Escribir es un reino caído, un intento por tocar, oler la tinta digital, aspirar el combate en un retén a las afueras del pueblo. Es también decir algo en un tiempo en que los hechos vueltos letras intentan, sin lograr, construir una relación entre la palabra y un paisaje, por más que se trate de la charla en una plaza.
Escribir es terquedad por continuar en el paraíso siendo infierno y al revés sólo por fastidiar al ingenuo transeúnte del texto que se resume más creativo que real. Escribir es en el reino animal, el usurpador que se explica en metáforas.
Escribir es inteligencia, pizarrón, teorema, es una voz, un perfil, una sombra impuntual. Escribir es rotación de espejos, pues ante miles de escuchas y miles de voces juntas, el cerebro elige la palabra única para burlar la vigilancia y encontrar la salida decorosa.
Con la tinta filosa, allanada a la vuelta de una casa, se empieza. Papelcr tinta, volátil, tierra debajo de la tierra es la escritura. Sin embargo hay que entrar- con Adriano el de Margarite Yourcenar- con los ojos abiertos.
El final del túnel no era luz sino una braza que quemó tu mano. Después de la media noche hiciste un café hervido en medio de la oscuridad espantosa. Encendiste la luz y la oscuridad persistió hasta el final.
Es curiosa la noche ahora que lo recuerdas. Nunca le tuviste miedo, que dijeras miedo a las tinieblas. Y vaya que la palabra es canija. La cultura acaso es un don de ojos nocturnos, lámparas negras detrás de los párpados vivos por sí mismos. La respiración cuando la pienso pesa como un gato que recita la canción de los peces.
Pero la noche es una ola inmensa bajo la luna. Son muchos millones de pesos, son un recuerdo muy adentro, el camino ancho, luego angosto, se convierte en el último túnel antes del punto.
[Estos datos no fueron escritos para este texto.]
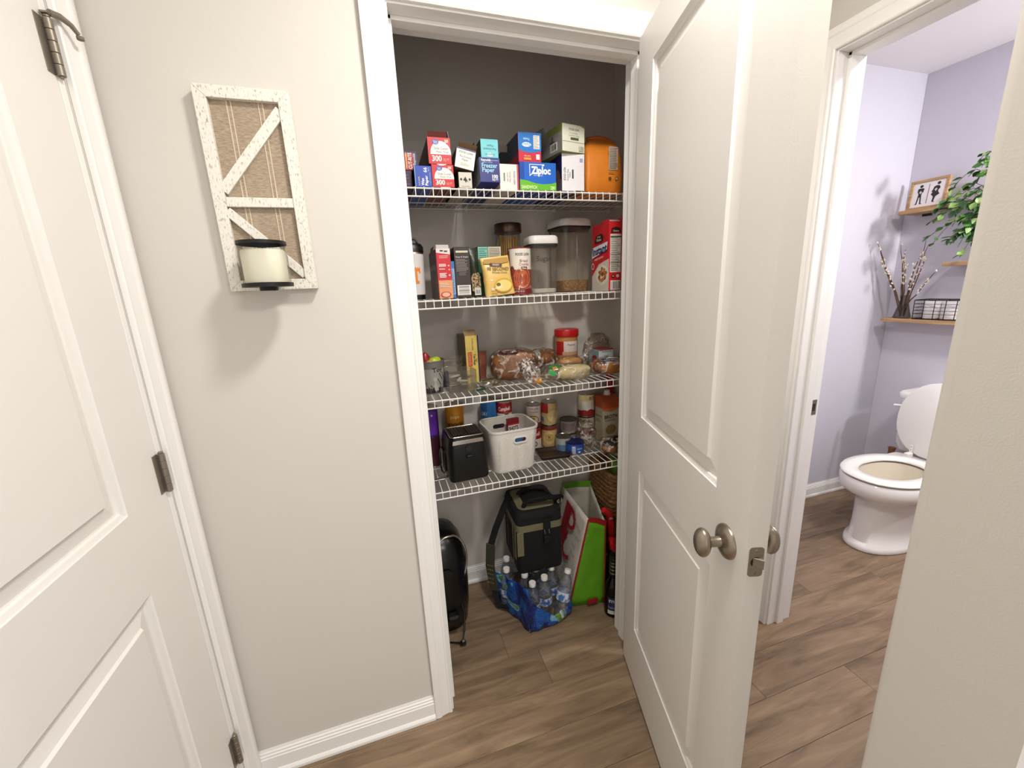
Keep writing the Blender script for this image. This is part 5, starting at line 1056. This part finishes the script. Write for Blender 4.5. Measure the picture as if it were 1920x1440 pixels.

Y sin embargo nadie se va para siempre, escritor y lector siguen ahí aterrados días después de dar vueltas al planeta del teclado electrónico.
Miles de habitantes de este país esperarían el momento para olvidar sus penas y algunos se formarían para hacer sus trámites. Obviamente habría un plazo de vencimiento, como si fuese muy importante. Qué tontería.
La vida no tiene remedio en la noche. Está muy oscuro, se palpa apenas, se vislumbra el gato pasando. La circulación dolorosa de los ojos no sirve de nada, no sirve la nada, no nada en el agua. El abanico mueve las hojas, y las paredes de la casa escrita dan a conocer los personajes que sustentan y validan ante el lector su inútil existencia.
La comunidad son ventanas encendidas, una forma de alocución entre los ocupantes, eso de encender la luz y apagarla al mismo tiempo es apagar la noche. Ya todos se aprendieron de memoria el silabario sin salir del aula, nadie había llevado la tarea el único día que faltó la maestra. Así son los textos de imprescindibles. Por suerte uno de todos cantó y nos han reprobado a todos, somos los escribidores de esto y de lo otro.
Escribir es hace un rato de acontecimientos, un siglo después, cien años son nada, nos espera el texto luego del imperio, del impacto de un asteroide todavía con lágrimas en las flores y vuelos de pájaros en el cielo.
El lenguaje es fuego molido para el invierno, escribo desde una guerra civil conmigo mismo. Ni siquiera es una carta íntima de la vida pública, a estas horas es más caro el mensajero por Didi, lloviendo sube la tarifa del Uber en el lenguaje nuestro expresado en verso.
A media calle un profeta avanza entre los carros hablando de la palabra de Dios. Se escucha raro entre el trajinar confuso, desafinado y sin ritmo. La sola presencia de la noche es una invitación a la casa mientras va pasando un tráiler.
En otros temas. Me reporto desde los ojos. No tengo otra manera de ver la soledad, esa que se escucha, que se observa en la intensidad de un claxon que se escucha cada 60 segundos.